Quote every line as written. Omit pictures.
>> Begin Provided data
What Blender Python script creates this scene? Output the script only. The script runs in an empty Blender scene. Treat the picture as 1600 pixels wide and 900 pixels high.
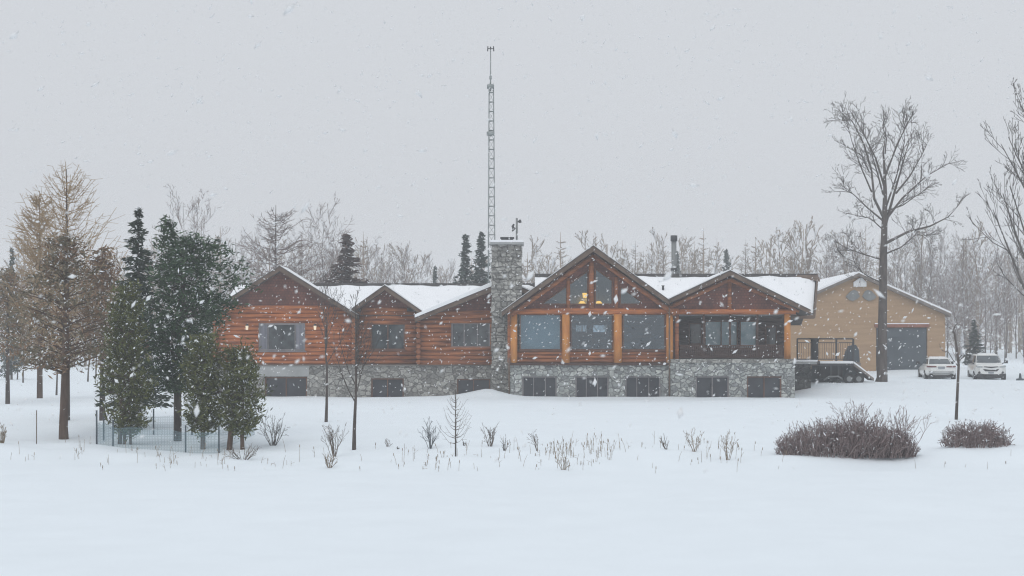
import bpy, math, random
from math import sin, cos, pi, sqrt, radians
from mathutils import Vector, Matrix

F = 2400.0; EYE = 2.7; HOR = 540.0
def X(px, d): return (px - 800.0) * d / F
def Z(py, d): return EYE + (HOR - py) * d / F
def clamp(v, a=0.0, b=1.0): return max(a, min(b, v))
def ss(a, b, v):
    t = clamp((v - a) / (b - a)); return t * t * (3 - 2 * t)

S = bpy.context.scene
COL = S.collection

# ------------------------------------------------------------------ mesh builder
class MB:
    def __init__(s): s.v = []; s.f = []; s.m = []; s.s = []
    def face(s, idx, mi=0, sm=False): s.f.append(tuple(idx)); s.m.append(mi); s.s.append(sm)
    def poly(s, pts, mi=0):
        b = len(s.v); s.v += [tuple(p) for p in pts]; s.face(range(b, b + len(pts)), mi)
    def box(s, x0, x1, y0, y1, z0, z1, mi=0):
        b = len(s.v)
        s.v += [(x0,y0,z0),(x1,y0,z0),(x1,y1,z0),(x0,y1,z0),(x0,y0,z1),(x1,y0,z1),(x1,y1,z1),(x0,y1,z1)]
        for q in ((0,3,2,1),(4,5,6,7),(0,1,5,4),(1,2,6,5),(2,3,7,6),(3,0,4,7)): s.face([b+i for i in q], mi)
    def prism(s, xz, y0, y1, mi=0):
        n = len(xz); b = len(s.v)
        s.v += [(x, y0, z) for x, z in xz] + [(x, y1, z) for x, z in xz]
        s.face([b+i for i in range(n)], mi); s.face([b+n+i for i in reversed(range(n))], mi)
        for i in range(n):
            j = (i+1) % n; s.face((b+j, b+i, b+n+i, b+n+j), mi)
    def hexa(s, p, mi=0):
        b = len(s.v); s.v += [tuple(q) for q in p]
        for q in ((0,3,2,1),(4,5,6,7),(0,1,5,4),(1,2,6,5),(2,3,7,6),(3,0,4,7)): s.face([b+i for i in q], mi)
    def tube(s, pts, rad, n=6, mi=0, cap=True, sm=True):
        pts = [Vector(p) for p in pts]; N = len(pts); b = len(s.v)
        ref = Vector((0.31, 0.93, 0.17))
        for i, p in enumerate(pts):
            t = (pts[min(i+1, N-1)] - pts[max(i-1, 0)])
            if t.length < 1e-9: t = Vector((0,0,1))
            t.normalize()
            u = t.cross(ref)
            if u.length < 1e-3: u = t.cross(Vector((1,0,0)))
            u.normalize(); w = t.cross(u)
            r = rad[i] if isinstance(rad, (list, tuple)) else rad
            for k in range(n):
                a = 2*pi*k/n; q = p + (u*cos(a) + w*sin(a))*r
                s.v.append((q.x, q.y, q.z))
        for i in range(N-1):
            for k in range(n):
                k2 = (k+1) % n
                s.face((b+i*n+k, b+i*n+k2, b+(i+1)*n+k2, b+(i+1)*n+k), mi, sm)
        if cap and n > 3:
            s.face([b+k for k in reversed(range(n))], mi); s.face([b+(N-1)*n+k for k in range(n)], mi)
    def add(s, o, M):
        b = len(s.v)
        for v in o.v:
            q = M @ Vector(v); s.v.append((q.x, q.y, q.z))
        for f, m, k in zip(o.f, o.m, o.s): s.face([i+b for i in f], m, k)
    def mesh(s, name, mats, org=(0,0,0)):
        me = bpy.data.meshes.new(name)
        ox, oy, oz = org
        me.from_pydata([(x-ox, y-oy, z-oz) for x, y, z in s.v], [], s.f)
        for m in (mats if isinstance(mats, (list, tuple)) else [mats]): me.materials.append(m)
        me.polygons.foreach_set('material_index', s.m)
        me.polygons.foreach_set('use_smooth', s.s)
        me.update()
        return me
    def build(s, name, mats, parent=None, org=(0,0,0)):
        me = s.mesh(name, mats, org)
        o = bpy.data.objects.new(name, me); COL.objects.link(o)
        if parent is not None: o.parent = parent
        else: o.location = org
        return o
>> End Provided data
▸ Solution for this exercise:
What Blender Python script creates this scene? Output the script only. The script runs in an empty Blender scene. Treat the picture as 1600 pixels wide and 900 pixels high.
import bpy, math, random
from math import sin, cos, pi, sqrt, radians
from mathutils import Vector, Matrix

F = 2400.0; EYE = 2.7; HOR = 540.0
def X(px, d): return (px - 800.0) * d / F
def Z(py, d): return EYE + (HOR - py) * d / F
def clamp(v, a=0.0, b=1.0): return max(a, min(b, v))
def ss(a, b, v):
    t = clamp((v - a) / (b - a)); return t * t * (3 - 2 * t)

S = bpy.context.scene
COL = S.collection

# ------------------------------------------------------------------ mesh builder
class MB:
    def __init__(s): s.v = []; s.f = []; s.m = []; s.s = []
    def face(s, idx, mi=0, sm=False): s.f.append(tuple(idx)); s.m.append(mi); s.s.append(sm)
    def poly(s, pts, mi=0):
        b = len(s.v); s.v += [tuple(p) for p in pts]; s.face(range(b, b + len(pts)), mi)
    def box(s, x0, x1, y0, y1, z0, z1, mi=0):
        b = len(s.v)
        s.v += [(x0,y0,z0),(x1,y0,z0),(x1,y1,z0),(x0,y1,z0),(x0,y0,z1),(x1,y0,z1),(x1,y1,z1),(x0,y1,z1)]
        for q in ((0,3,2,1),(4,5,6,7),(0,1,5,4),(1,2,6,5),(2,3,7,6),(3,0,4,7)): s.face([b+i for i in q], mi)
    def prism(s, xz, y0, y1, mi=0):
        n = len(xz); b = len(s.v)
        s.v += [(x, y0, z) for x, z in xz] + [(x, y1, z) for x, z in xz]
        s.face([b+i for i in range(n)], mi); s.face([b+n+i for i in reversed(range(n))], mi)
        for i in range(n):
            j = (i+1) % n; s.face((b+j, b+i, b+n+i, b+n+j), mi)
    def hexa(s, p, mi=0):
        b = len(s.v); s.v += [tuple(q) for q in p]
        for q in ((0,3,2,1),(4,5,6,7),(0,1,5,4),(1,2,6,5),(2,3,7,6),(3,0,4,7)): s.face([b+i for i in q], mi)
    def tube(s, pts, rad, n=6, mi=0, cap=True, sm=True):
        pts = [Vector(p) for p in pts]; N = len(pts); b = len(s.v)
        ref = Vector((0.31, 0.93, 0.17))
        for i, p in enumerate(pts):
            t = (pts[min(i+1, N-1)] - pts[max(i-1, 0)])
            if t.length < 1e-9: t = Vector((0,0,1))
            t.normalize()
            u = t.cross(ref)
            if u.length < 1e-3: u = t.cross(Vector((1,0,0)))
            u.normalize(); w = t.cross(u)
            r = rad[i] if isinstance(rad, (list, tuple)) else rad
            for k in range(n):
                a = 2*pi*k/n; q = p + (u*cos(a) + w*sin(a))*r
                s.v.append((q.x, q.y, q.z))
        for i in range(N-1):
            for k in range(n):
                k2 = (k+1) % n
                s.face((b+i*n+k, b+i*n+k2, b+(i+1)*n+k2, b+(i+1)*n+k), mi, sm)
        if cap and n > 3:
            s.face([b+k for k in reversed(range(n))], mi); s.face([b+(N-1)*n+k for k in range(n)], mi)
    def add(s, o, M):
        b = len(s.v)
        for v in o.v:
            q = M @ Vector(v); s.v.append((q.x, q.y, q.z))
        for f, m, k in zip(o.f, o.m, o.s): s.face([i+b for i in f], m, k)
    def mesh(s, name, mats, org=(0,0,0)):
        me = bpy.data.meshes.new(name)
        ox, oy, oz = org
        me.from_pydata([(x-ox, y-oy, z-oz) for x, y, z in s.v], [], s.f)
        for m in (mats if isinstance(mats, (list, tuple)) else [mats]): me.materials.append(m)
        me.polygons.foreach_set('material_index', s.m)
        me.polygons.foreach_set('use_smooth', s.s)
        me.update()
        return me
    def build(s, name, mats, parent=None, org=(0,0,0)):
        me = s.mesh(name, mats, org)
        o = bpy.data.objects.new(name, me); COL.objects.link(o)
        if parent is not None: o.parent = parent
        else: o.location = org
        return o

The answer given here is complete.